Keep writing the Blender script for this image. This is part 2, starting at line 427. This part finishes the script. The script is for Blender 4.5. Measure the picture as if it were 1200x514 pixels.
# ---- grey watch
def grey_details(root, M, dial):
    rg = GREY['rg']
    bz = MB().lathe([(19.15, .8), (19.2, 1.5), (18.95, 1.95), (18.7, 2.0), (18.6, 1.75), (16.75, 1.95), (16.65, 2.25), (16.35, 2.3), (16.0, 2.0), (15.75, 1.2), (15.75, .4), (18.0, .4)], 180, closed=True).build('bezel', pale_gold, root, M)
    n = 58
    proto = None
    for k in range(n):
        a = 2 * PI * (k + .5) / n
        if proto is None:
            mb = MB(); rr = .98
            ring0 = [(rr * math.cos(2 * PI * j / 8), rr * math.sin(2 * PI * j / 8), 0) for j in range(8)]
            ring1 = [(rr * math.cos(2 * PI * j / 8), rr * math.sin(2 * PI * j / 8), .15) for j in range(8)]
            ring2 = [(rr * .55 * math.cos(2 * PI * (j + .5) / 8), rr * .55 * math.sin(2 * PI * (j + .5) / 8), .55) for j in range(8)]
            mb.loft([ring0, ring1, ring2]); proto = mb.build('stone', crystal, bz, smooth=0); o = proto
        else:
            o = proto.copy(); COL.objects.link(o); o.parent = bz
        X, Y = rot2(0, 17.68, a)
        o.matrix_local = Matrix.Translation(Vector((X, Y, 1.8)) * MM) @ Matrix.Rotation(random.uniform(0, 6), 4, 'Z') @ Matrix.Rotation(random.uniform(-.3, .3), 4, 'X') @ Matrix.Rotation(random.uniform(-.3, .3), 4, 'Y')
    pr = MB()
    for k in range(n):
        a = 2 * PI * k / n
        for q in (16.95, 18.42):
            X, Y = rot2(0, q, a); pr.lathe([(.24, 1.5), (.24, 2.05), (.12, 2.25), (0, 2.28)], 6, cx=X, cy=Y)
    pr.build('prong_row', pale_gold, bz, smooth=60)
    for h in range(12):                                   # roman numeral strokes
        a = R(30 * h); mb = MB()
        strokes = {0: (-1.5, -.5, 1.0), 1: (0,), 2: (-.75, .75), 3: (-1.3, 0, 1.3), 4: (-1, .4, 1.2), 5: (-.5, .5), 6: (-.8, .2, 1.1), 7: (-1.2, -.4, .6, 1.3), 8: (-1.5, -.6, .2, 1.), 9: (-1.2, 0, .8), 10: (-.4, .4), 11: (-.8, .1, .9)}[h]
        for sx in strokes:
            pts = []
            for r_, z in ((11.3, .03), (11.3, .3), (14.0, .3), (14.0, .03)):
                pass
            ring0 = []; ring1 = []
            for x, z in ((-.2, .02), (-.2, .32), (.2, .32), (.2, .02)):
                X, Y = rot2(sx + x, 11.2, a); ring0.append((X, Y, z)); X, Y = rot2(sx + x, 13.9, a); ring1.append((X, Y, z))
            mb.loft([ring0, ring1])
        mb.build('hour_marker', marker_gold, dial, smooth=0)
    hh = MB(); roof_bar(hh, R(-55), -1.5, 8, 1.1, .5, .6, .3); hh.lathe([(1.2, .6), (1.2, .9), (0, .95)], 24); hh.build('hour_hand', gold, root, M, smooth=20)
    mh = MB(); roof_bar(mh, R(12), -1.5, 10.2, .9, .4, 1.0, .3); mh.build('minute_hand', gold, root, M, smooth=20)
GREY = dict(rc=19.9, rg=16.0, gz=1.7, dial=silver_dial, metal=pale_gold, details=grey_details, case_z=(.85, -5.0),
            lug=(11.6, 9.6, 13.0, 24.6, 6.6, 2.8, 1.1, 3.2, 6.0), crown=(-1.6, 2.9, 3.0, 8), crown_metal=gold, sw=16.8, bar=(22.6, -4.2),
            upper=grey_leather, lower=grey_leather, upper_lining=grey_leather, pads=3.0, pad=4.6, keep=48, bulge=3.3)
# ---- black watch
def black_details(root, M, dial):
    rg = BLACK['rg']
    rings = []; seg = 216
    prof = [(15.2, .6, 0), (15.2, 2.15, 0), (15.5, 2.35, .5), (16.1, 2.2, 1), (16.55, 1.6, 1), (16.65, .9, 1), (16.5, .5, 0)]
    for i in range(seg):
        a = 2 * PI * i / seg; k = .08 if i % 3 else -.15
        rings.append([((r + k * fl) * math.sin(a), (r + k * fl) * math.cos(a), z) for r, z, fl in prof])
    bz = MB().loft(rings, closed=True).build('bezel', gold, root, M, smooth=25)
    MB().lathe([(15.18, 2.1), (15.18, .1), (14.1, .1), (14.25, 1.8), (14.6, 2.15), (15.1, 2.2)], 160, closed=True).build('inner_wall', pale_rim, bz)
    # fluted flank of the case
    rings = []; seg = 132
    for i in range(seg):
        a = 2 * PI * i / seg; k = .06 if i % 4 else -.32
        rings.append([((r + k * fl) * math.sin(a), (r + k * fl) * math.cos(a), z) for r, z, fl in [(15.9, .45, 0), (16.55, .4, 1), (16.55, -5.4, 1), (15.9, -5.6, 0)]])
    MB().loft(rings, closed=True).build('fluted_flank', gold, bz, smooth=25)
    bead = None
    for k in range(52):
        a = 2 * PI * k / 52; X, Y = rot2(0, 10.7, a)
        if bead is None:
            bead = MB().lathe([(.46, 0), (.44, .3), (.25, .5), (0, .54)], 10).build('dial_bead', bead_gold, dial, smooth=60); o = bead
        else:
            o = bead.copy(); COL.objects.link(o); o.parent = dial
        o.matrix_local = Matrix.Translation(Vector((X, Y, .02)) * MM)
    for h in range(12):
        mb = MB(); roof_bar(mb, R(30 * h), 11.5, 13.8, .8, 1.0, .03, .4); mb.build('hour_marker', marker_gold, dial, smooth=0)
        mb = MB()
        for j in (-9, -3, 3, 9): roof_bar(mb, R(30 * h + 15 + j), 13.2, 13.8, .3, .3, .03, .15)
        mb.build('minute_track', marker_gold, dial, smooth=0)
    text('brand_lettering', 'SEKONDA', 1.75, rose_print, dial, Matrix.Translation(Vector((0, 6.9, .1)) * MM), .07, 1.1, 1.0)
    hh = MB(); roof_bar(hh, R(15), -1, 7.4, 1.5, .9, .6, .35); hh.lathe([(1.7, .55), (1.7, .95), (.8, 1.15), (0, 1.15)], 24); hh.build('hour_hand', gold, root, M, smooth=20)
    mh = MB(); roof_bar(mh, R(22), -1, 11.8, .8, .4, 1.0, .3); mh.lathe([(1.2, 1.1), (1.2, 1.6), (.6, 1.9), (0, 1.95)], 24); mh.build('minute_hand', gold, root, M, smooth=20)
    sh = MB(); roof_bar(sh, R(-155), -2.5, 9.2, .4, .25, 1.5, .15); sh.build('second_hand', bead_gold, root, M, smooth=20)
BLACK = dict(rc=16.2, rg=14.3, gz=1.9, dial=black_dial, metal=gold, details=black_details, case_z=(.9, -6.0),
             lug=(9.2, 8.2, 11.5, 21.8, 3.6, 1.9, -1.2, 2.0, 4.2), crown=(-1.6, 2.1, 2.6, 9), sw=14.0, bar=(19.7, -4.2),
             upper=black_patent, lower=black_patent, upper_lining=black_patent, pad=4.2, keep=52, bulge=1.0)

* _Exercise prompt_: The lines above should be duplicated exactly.

* _Result of this exercise_:
Keep writing the Blender script for this image. This is part 2, starting at line 427. This part finishes the script. The script is for Blender 4.5. Measure the picture as if it were 1200x514 pixels.
# ---- grey watch
def grey_details(root, M, dial):
    rg = GREY['rg']
    bz = MB().lathe([(19.15, .8), (19.2, 1.5), (18.95, 1.95), (18.7, 2.0), (18.6, 1.75), (16.75, 1.95), (16.65, 2.25), (16.35, 2.3), (16.0, 2.0), (15.75, 1.2), (15.75, .4), (18.0, .4)], 180, closed=True).build('bezel', pale_gold, root, M)
    n = 58
    proto = None
    for k in range(n):
        a = 2 * PI * (k + .5) / n
        if proto is None:
            mb = MB(); rr = .98
            ring0 = [(rr * math.cos(2 * PI * j / 8), rr * math.sin(2 * PI * j / 8), 0) for j in range(8)]
            ring1 = [(rr * math.cos(2 * PI * j / 8), rr * math.sin(2 * PI * j / 8), .15) for j in range(8)]
            ring2 = [(rr * .55 * math.cos(2 * PI * (j + .5) / 8), rr * .55 * math.sin(2 * PI * (j + .5) / 8), .55) for j in range(8)]
            mb.loft([ring0, ring1, ring2]); proto = mb.build('stone', crystal, bz, smooth=0); o = proto
        else:
            o = proto.copy(); COL.objects.link(o); o.parent = bz
        X, Y = rot2(0, 17.68, a)
        o.matrix_local = Matrix.Translation(Vector((X, Y, 1.8)) * MM) @ Matrix.Rotation(random.uniform(0, 6), 4, 'Z') @ Matrix.Rotation(random.uniform(-.3, .3), 4, 'X') @ Matrix.Rotation(random.uniform(-.3, .3), 4, 'Y')
    pr = MB()
    for k in range(n):
        a = 2 * PI * k / n
        for q in (16.95, 18.42):
            X, Y = rot2(0, q, a); pr.lathe([(.24, 1.5), (.24, 2.05), (.12, 2.25), (0, 2.28)], 6, cx=X, cy=Y)
    pr.build('prong_row', pale_gold, bz, smooth=60)
    for h in range(12):                                   # roman numeral strokes
        a = R(30 * h); mb = MB()
        strokes = {0: (-1.5, -.5, 1.0), 1: (0,), 2: (-.75, .75), 3: (-1.3, 0, 1.3), 4: (-1, .4, 1.2), 5: (-.5, .5), 6: (-.8, .2, 1.1), 7: (-1.2, -.4, .6, 1.3), 8: (-1.5, -.6, .2, 1.), 9: (-1.2, 0, .8), 10: (-.4, .4), 11: (-.8, .1, .9)}[h]
        for sx in strokes:
            pts = []
            for r_, z in ((11.3, .03), (11.3, .3), (14.0, .3), (14.0, .03)):
                pass
            ring0 = []; ring1 = []
            for x, z in ((-.2, .02), (-.2, .32), (.2, .32), (.2, .02)):
                X, Y = rot2(sx + x, 11.2, a); ring0.append((X, Y, z)); X, Y = rot2(sx + x, 13.9, a); ring1.append((X, Y, z))
            mb.loft([ring0, ring1])
        mb.build('hour_marker', marker_gold, dial, smooth=0)
    hh = MB(); roof_bar(hh, R(-55), -1.5, 8, 1.1, .5, .6, .3); hh.lathe([(1.2, .6), (1.2, .9), (0, .95)], 24); hh.build('hour_hand', gold, root, M, smooth=20)
    mh = MB(); roof_bar(mh, R(12), -1.5, 10.2, .9, .4, 1.0, .3); mh.build('minute_hand', gold, root, M, smooth=20)
GREY = dict(rc=19.9, rg=16.0, gz=1.7, dial=silver_dial, metal=pale_gold, details=grey_details, case_z=(.85, -5.0),
            lug=(11.6, 9.6, 13.0, 24.6, 6.6, 2.8, 1.1, 3.2, 6.0), crown=(-1.6, 2.9, 3.0, 8), crown_metal=gold, sw=16.8, bar=(22.6, -4.2),
            upper=grey_leather, lower=grey_leather, upper_lining=grey_leather, pads=3.0, pad=4.6, keep=48, bulge=3.3)
# ---- black watch
def black_details(root, M, dial):
    rg = BLACK['rg']
    rings = []; seg = 216
    prof = [(15.2, .6, 0), (15.2, 2.15, 0), (15.5, 2.35, .5), (16.1, 2.2, 1), (16.55, 1.6, 1), (16.65, .9, 1), (16.5, .5, 0)]
    for i in range(seg):
        a = 2 * PI * i / seg; k = .08 if i % 3 else -.15
        rings.append([((r + k * fl) * math.sin(a), (r + k * fl) * math.cos(a), z) for r, z, fl in prof])
    bz = MB().loft(rings, closed=True).build('bezel', gold, root, M, smooth=25)
    MB().lathe([(15.18, 2.1), (15.18, .1), (14.1, .1), (14.25, 1.8), (14.6, 2.15), (15.1, 2.2)], 160, closed=True).build('inner_wall', pale_rim, bz)
    # fluted flank of the case
    rings = []; seg = 132
    for i in range(seg):
        a = 2 * PI * i / seg; k = .06 if i % 4 else -.32
        rings.append([((r + k * fl) * math.sin(a), (r + k * fl) * math.cos(a), z) for r, z, fl in [(15.9, .45, 0), (16.55, .4, 1), (16.55, -5.4, 1), (15.9, -5.6, 0)]])
    MB().loft(rings, closed=True).build('fluted_flank', gold, bz, smooth=25)
    bead = None
    for k in range(52):
        a = 2 * PI * k / 52; X, Y = rot2(0, 10.7, a)
        if bead is None:
            bead = MB().lathe([(.46, 0), (.44, .3), (.25, .5), (0, .54)], 10).build('dial_bead', bead_gold, dial, smooth=60); o = bead
        else:
            o = bead.copy(); COL.objects.link(o); o.parent = dial
        o.matrix_local = Matrix.Translation(Vector((X, Y, .02)) * MM)
    for h in range(12):
        mb = MB(); roof_bar(mb, R(30 * h), 11.5, 13.8, .8, 1.0, .03, .4); mb.build('hour_marker', marker_gold, dial, smooth=0)
        mb = MB()
        for j in (-9, -3, 3, 9): roof_bar(mb, R(30 * h + 15 + j), 13.2, 13.8, .3, .3, .03, .15)
        mb.build('minute_track', marker_gold, dial, smooth=0)
    text('brand_lettering', 'SEKONDA', 1.75, rose_print, dial, Matrix.Translation(Vector((0, 6.9, .1)) * MM), .07, 1.1, 1.0)
    hh = MB(); roof_bar(hh, R(15), -1, 7.4, 1.5, .9, .6, .35); hh.lathe([(1.7, .55), (1.7, .95), (.8, 1.15), (0, 1.15)], 24); hh.build('hour_hand', gold, root, M, smooth=20)
    mh = MB(); roof_bar(mh, R(22), -1, 11.8, .8, .4, 1.0, .3); mh.lathe([(1.2, 1.1), (1.2, 1.6), (.6, 1.9), (0, 1.95)], 24); mh.build('minute_hand', gold, root, M, smooth=20)
    sh = MB(); roof_bar(sh, R(-155), -2.5, 9.2, .4, .25, 1.5, .15); sh.build('second_hand', bead_gold, root, M, smooth=20)
BLACK = dict(rc=16.2, rg=14.3, gz=1.9, dial=black_dial, metal=gold, details=black_details, case_z=(.9, -6.0),
             lug=(9.2, 8.2, 11.5, 21.8, 3.6, 1.9, -1.2, 2.0, 4.2), crown=(-1.6, 2.1, 2.6, 9), sw=14.0, bar=(19.7, -4.2),
             upper=black_patent, lower=black_patent, upper_lining=black_patent, pad=4.2, keep=52, bulge=1.0)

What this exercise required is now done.